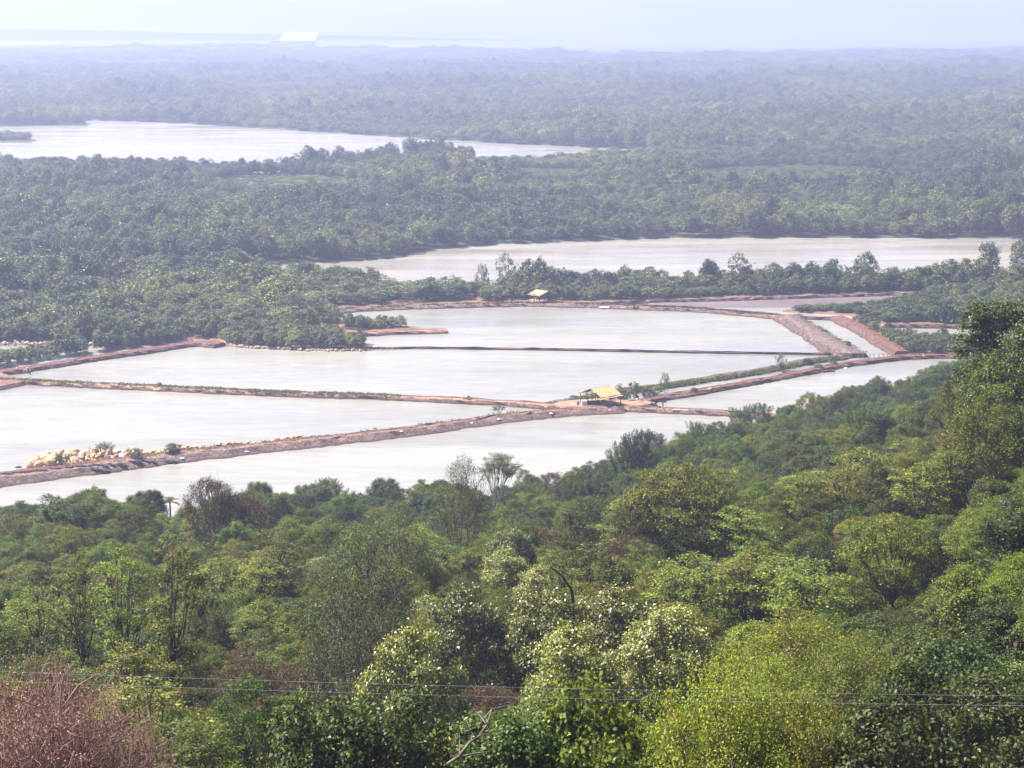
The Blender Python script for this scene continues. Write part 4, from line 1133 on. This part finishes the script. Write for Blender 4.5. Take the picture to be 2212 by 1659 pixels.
def spot(u, v):
    d = Vector(ray(u, v)).normalized()
    h = BANKS.ray_cast(Vector((0, 0, EYE)), d)
    if h[0] is not None and h[0].z > 0.05: return h[0].x, h[0].y, h[0].z
    x, y = G(u, v, 0.0)
    return x, y, 0.0


# ------------------------------------------------------------------ boulders
import bmesh
rk = []
for i in range(7):
    bm = bmesh.new(); bmesh.ops.create_icosphere(bm, subdivisions=2, radius=0.5)
    for v in bm.verts:
        d = v.co.normalized()
        f = 1 + 0.35 * mnoise.noise(d * 1.3 + Vector((i * 5.1, 0, 0))) + 0.14 * mnoise.noise(d * 3 + Vector((0, i * 2.2, 0)))
        v.co = d * 0.5 * f
        # split faces: flatten against two planes
        for pn in (Vector((0.7, 0.3, 0.6)).normalized(), Vector((-0.5, -0.7, 0.45)).normalized(), Vector((0.1, -0.9, -0.1)).normalized()):
            e = v.co.dot(pn) - 0.36
            if e > 0: v.co -= pn * e * 0.8
    me = bpy.data.meshes.new('boulder'); bm.to_mesh(me); bm.free()
    rk.append(me)
rk_y = []
for me in rk:
    a = me.copy(); a.materials.append(M['boulder']); b = me.copy(); b.materials.append(M['rock_grey']); rk_y.append((a, b))
RB = random.Random(12)


def boulder(u, v, s, z, grey, lab, grp):
    x, y = G(u, v, z)
    if z > 0.7: z = z - 0.75 + max(ground_z(x, y), 0.35)
    o = link('boulder', rk_y[RB.randrange(7)][grey])
    o.location = (x, y, z + s * 0.22)
    o.scale = (s * RB.uniform(.85, 1.35), s * RB.uniform(.8, 1.2), s * RB.uniform(.65, .95))
    o.rotation_euler = (RB.uniform(-.4, .4), RB.uniform(-.4, .4), RB.uniform(0, 6.28))
    return tag(o, lab, 'boulder', grp)


SZ = lambda s: 'large' if s > 1.35 else 'medium' if s > 0.85 else 'small'
bl = []
for i in range(185):                                   # the heap: wide at the left, thinning out to the right
    f = RB.random() ** 1.1
    u = 62 + f * 360
    wid = 30 * (1 - 0.62 * f)
    g = RB.random()
    vbase = np.interp(u, [62, 200, 300, 420], [1008, 992, 983, 974]) 
    hump = np.interp(u, [60, 90, 180, 260, 330, 420], [0.35, 0.8, 1.0, 0.95, 0.5, 0.35])
    v = vbase - g * wid * hump
    z = 0.75 + 1.1 * hump * (1 - abs(2 * g - 1)) * RB.uniform(0.2, 1)
    s = RB.uniform(0.7, 1.9) * (1 - 0.35 * f)
    bl.append((u, v - z * 1.0, s, z, 0))
for i in range(46):                                    # single file farther along the bank
    f = i / 46
    bl.append((425 + f * 230, 969.5 - f * 22 + RB.uniform(-2, 2), RB.uniform(.55, 1.1), 0.85, 0))
cn = {}
for (u, v, s, z, g) in sorted(bl):
    zone = 'in the heap on the front bank' if u < 300 else 'in the thinning tail of the heap' if u < 425 else 'single file along the front bank'
    c = cn.setdefault((SZ(s), zone), [0]); c[0] += 1
    boulder(u, v, s, z, g, '%s boulder %s, %s that size' % (SZ(s), zone, ORD(c[0])), 'yellow boulders on the front embankment')
bl = []
for i in range(40): bl.append((-8 + i * 4.3 + RB.uniform(-2, 2), 744.5 + RB.uniform(-3.5, 1), RB.uniform(.5, 1.3)))
for i in range(14): bl.append((190 + i * 5 + RB.uniform(-2, 2), 745 + RB.uniform(-3, 1.5), RB.uniform(.6, 1.5)))
cn = {}
for (u, v, s) in sorted(bl):
    c = cn.setdefault(SZ(s), [0]); c[0] += 1
    boulder(u, v, s, 0.25, 1, '%s tan rock below far left mangroves, %s that size' % (SZ(s), ORD(c[0])), 'tan rocks on the far left shore')
bl = []
for i in range(64):
    u = 470 + i * 5.1 + RB.uniform(-2, 2)
    v = np.interp(u, [470, 520, 600, 700, 800], [743, 749, 754, 758, 757.5]) + RB.uniform(-2.5, 1)
    bl.append((u, v, RB.uniform(.35, .95) * (1.3 if u < 560 else 1)))
for i in range(12): bl.append((798 + i * 5, 756.5 + RB.uniform(-1, 1), RB.uniform(.25, .5)))
cn = {}
for (u, v, s) in sorted(bl):
    c = cn.setdefault(SZ(s), [0]); c[0] += 1
    boulder(u, v, s, 0.2, 1, '%s pale rock edging mangrove point, %s that size' % (SZ(s), ORD(c[0])), 'pale rocks edging the mangrove point')

# ------------------------------------------------------------------ black plastic sheeting crumpled along the front bank
def lump(name, u, v, z, size, rz, mat, lab, cat, grp=None, seed=0, sub=2, amp=0.35):
    bm = bmesh.new(); bmesh.ops.create_icosphere(bm, subdivisions=sub + 1, radius=0.5)
    for w in bm.verts:
        d = w.co.normalized()
        f = 1 + amp * mnoise.noise(d * 2.2 + Vector((seed * 3.3, 0, 0))) + amp * 0.7 * mnoise.noise(d * 5 + Vector((0, seed * 1.7, 0)))
        w.co = Vector((d.x * f * .5 * size[0], d.y * f * .5 * size[1], max(-0.1, d.z * f * .5) * size[2]))
    me = bpy.data.meshes.new(name); bm.to_mesh(me); bm.free(); me.materials.append(mat)
    o = link(name, me)
    if name == 'sandbank': x, y = G(u, v, z)
    else: x, y, z = spot(u, v)
    o.location = (x, y, z + 0.02); o.rotation_euler = (0, 0, rz)
    return tag(o, lab, cat, grp)


pl = [(12, 1028, 2.2, .1), (38, 1025, 2.6, .15), (62, 1024, 2.2, .3), (80, 1021, 2.0, .1), (95, 1020, 1.6, -.3), (118, 1017, 2.2, .1), (150, 1014, 2.4, 0), (178, 1011.5, 2.8, .1), (205, 1009, 2.2, .3), (222, 1009, 2.2, -.6),
      (240, 1008, 2.4, -.8), (262, 1006, 2.0, -.7), (198, 1016, 2.4, -.5), (214, 1018, 2.2, -.6), (228, 1020, 1.8, -.6), (292, 1001, 2.4, .0), (312, 1000, 2.0, -.2), (330, 1002, 1.8, -.6), (362, 1001, 2.6, 0), (378, 1003, 1.2, .3)]
for i, (u, v, ln, r_) in enumerate(pl):
    lump('plastic_sheet', u, v - 4, 0, (ln * 1.15, 0.9, 0.42), r_ * 1.0, M['plastic'], 'crumpled black plastic sheet on the front bank, %s' % ORD(i + 1), 'plastic sheet', 'black plastic sheets on the front bank', i, 2, 0.8)
lump('dark_sack', 40, 1010, 1.3, (1.4, .7, .6), .2, M['plastic'], 'small black sack on the far edge of the bank at the lower left', 'sack', None, 77)
for i, (u, v, lab) in enumerate([(866, 932, 'white plastic scrap on the middle of the front bank'), (1077, 906, 'white plastic scrap below the lone bush on the front bank'), (1019, 914, 'tiny white scrap left of the lone bush'),
                                 (1190, 893, 'white plastic scrap on the bank left of the shelter'), (393, 990, 'pale green plastic scrap right of the black sheets'), (533, 976, 'pale scrap on the front bank left of centre'),
                                 (1375, 862, 'white sack at the ditch right of the shelter'), (1533, 840, 'white sack on the long red bank'), (1995, 767, 'white sack on the bank at the right pond corner'),
                                 (1827, 795, 'white sheet on the red bank below the fence posts'), (1236, 874, 'white sacks heaped left of the shelter')]):
    lump('white_sack', u, v, 1.0, (1.0 if i not in (2, 8) else .6, .6, .3), i * .7, M['white_cloth'], lab, 'sack', 'white sacks and scraps on the banks', 100 + i)
lump('white_sheet', 1308, 664.5, 0.9, (4.0, 1.4, .7), 0.05, M['white_cloth'], 'long white sheet lying on the far bank', 'sheet', None, 130)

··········

» YOUR TASK
Give again, exactly, the lines from the start of the data through the one holding "RB = random.Random(12)"; omit the pictures.

» WORKED ANSWER
The Blender Python script for this scene continues. Write part 4, from line 1133 on. This part finishes the script. Write for Blender 4.5. Take the picture to be 2212 by 1659 pixels.
def spot(u, v):
    d = Vector(ray(u, v)).normalized()
    h = BANKS.ray_cast(Vector((0, 0, EYE)), d)
    if h[0] is not None and h[0].z > 0.05: return h[0].x, h[0].y, h[0].z
    x, y = G(u, v, 0.0)
    return x, y, 0.0


# ------------------------------------------------------------------ boulders
import bmesh
rk = []
for i in range(7):
    bm = bmesh.new(); bmesh.ops.create_icosphere(bm, subdivisions=2, radius=0.5)
    for v in bm.verts:
        d = v.co.normalized()
        f = 1 + 0.35 * mnoise.noise(d * 1.3 + Vector((i * 5.1, 0, 0))) + 0.14 * mnoise.noise(d * 3 + Vector((0, i * 2.2, 0)))
        v.co = d * 0.5 * f
        # split faces: flatten against two planes
        for pn in (Vector((0.7, 0.3, 0.6)).normalized(), Vector((-0.5, -0.7, 0.45)).normalized(), Vector((0.1, -0.9, -0.1)).normalized()):
            e = v.co.dot(pn) - 0.36
            if e > 0: v.co -= pn * e * 0.8
    me = bpy.data.meshes.new('boulder'); bm.to_mesh(me); bm.free()
    rk.append(me)
rk_y = []
for me in rk:
    a = me.copy(); a.materials.append(M['boulder']); b = me.copy(); b.materials.append(M['rock_grey']); rk_y.append((a, b))
RB = random.Random(12)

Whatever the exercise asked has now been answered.